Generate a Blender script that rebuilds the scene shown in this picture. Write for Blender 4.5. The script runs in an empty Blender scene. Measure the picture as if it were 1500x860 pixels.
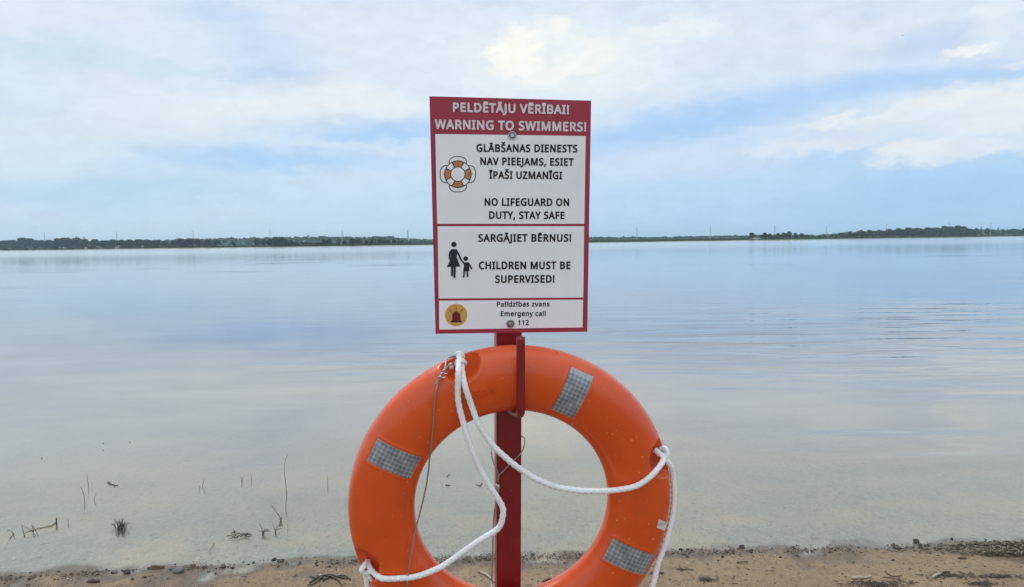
import bpy, bmesh, math, random
import numpy as np
from mathutils import Vector, Matrix, noise

random.seed(7)
rng = np.random.default_rng(11)
SC = bpy.context.scene
COL = SC.collection
PI = math.pi


def s2l(r, g, b):
    out = []
    for c in (r, g, b):
        c /= 255.0
        out.append(c / 12.92 if c <= 0.04045 else ((c + 0.055) / 1.055) ** 2.4)
    return (out[0], out[1], out[2], 1.0)


# ------------------------------------------------------------------ camera
FPX = 1500 * 26.0 / 36.0
EYE = Vector((0, 0, 1.6))
PITCH = math.atan((430 - 355.5) / FPX)
ROLL = math.radians(0.80)
_fw = Vector((0, math.cos(PITCH), -math.sin(PITCH)))
_up0 = Vector((0, math.sin(PITCH), math.cos(PITCH)))
_r0 = Vector((1, 0, 0))
RIGHT = _r0 * math.cos(ROLL) - _up0 * math.sin(ROLL)
UP = _up0 * math.cos(ROLL) + _r0 * math.sin(ROLL)
FWD = _fw
cam_d = bpy.data.cameras.new('camera')
cam_d.sensor_width = 36.0
cam_d.lens = 26.0
cam_d.clip_start = 0.05
cam_d.clip_end = 60000
cam = bpy.data.objects.new('camera', cam_d)
COL.objects.link(cam)
cam.matrix_world = Matrix(((RIGHT.x, UP.x, -FWD.x, EYE.x), (RIGHT.y, UP.y, -FWD.y, EYE.y),
                           (RIGHT.z, UP.z, -FWD.z, EYE.z), (0, 0, 0, 1)))
SC.camera = cam


def ray(px, py):
    return (RIGHT * ((px - 750) / FPX) + UP * ((430 - py) / FPX) + FWD).normalized()


def azel(px, py):
    d = ray(px, py)
    return math.degrees(math.atan2(d.x, d.y)), math.degrees(math.asin(d.z))


def at_y(px, py, Y):
    d = ray(px, py)
    return EYE + d * ((Y - EYE.y) / d.y)


def at_z(px, py, z=0.0):
    d = ray(px, py)
    return EYE + d * ((z - EYE.z) / d.z)


# ------------------------------------------------------------------ light and exposure
SUN_AZ, SUN_EL = math.radians(-35), math.radians(52)
SUN_STRENGTH = 1.2
SC.view_settings.view_transform = 'Standard'
SC.view_settings.look = 'None'
SC.view_settings.exposure = 0.07
SC.view_settings.gamma = 1.0
SC.view_settings.use_curve_mapping = False
SC.cycles.max_bounces = 8
SC.cycles.transparent_max_bounces = 12
SC.cycles.volume_bounces = 0

sun_d = bpy.data.lights.new('sun', 'SUN')
sun_d.energy = SUN_STRENGTH
sun_d.angle = math.radians(14)
sun_d.color = (1.0, 0.96, 0.9)
sun = bpy.data.objects.new('sun', sun_d)
COL.objects.link(sun)
sun_dir = Vector((math.sin(SUN_AZ) * math.cos(SUN_EL), math.cos(SUN_AZ) * math.cos(SUN_EL), math.sin(SUN_EL)))
sun.rotation_euler = sun_dir.to_track_quat('Z', 'Y').to_euler()
sun.location = (0, 0, 30)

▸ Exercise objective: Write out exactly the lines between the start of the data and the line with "return (out[0], out[1], out[2], 1.0)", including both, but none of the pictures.

▸ Answer below:
Generate a Blender script that rebuilds the scene shown in this picture. Write for Blender 4.5. The script runs in an empty Blender scene. Measure the picture as if it were 1500x860 pixels.
import bpy, bmesh, math, random
import numpy as np
from mathutils import Vector, Matrix, noise

random.seed(7)
rng = np.random.default_rng(11)
SC = bpy.context.scene
COL = SC.collection
PI = math.pi


def s2l(r, g, b):
    out = []
    for c in (r, g, b):
        c /= 255.0
        out.append(c / 12.92 if c <= 0.04045 else ((c + 0.055) / 1.055) ** 2.4)
    return (out[0], out[1], out[2], 1.0)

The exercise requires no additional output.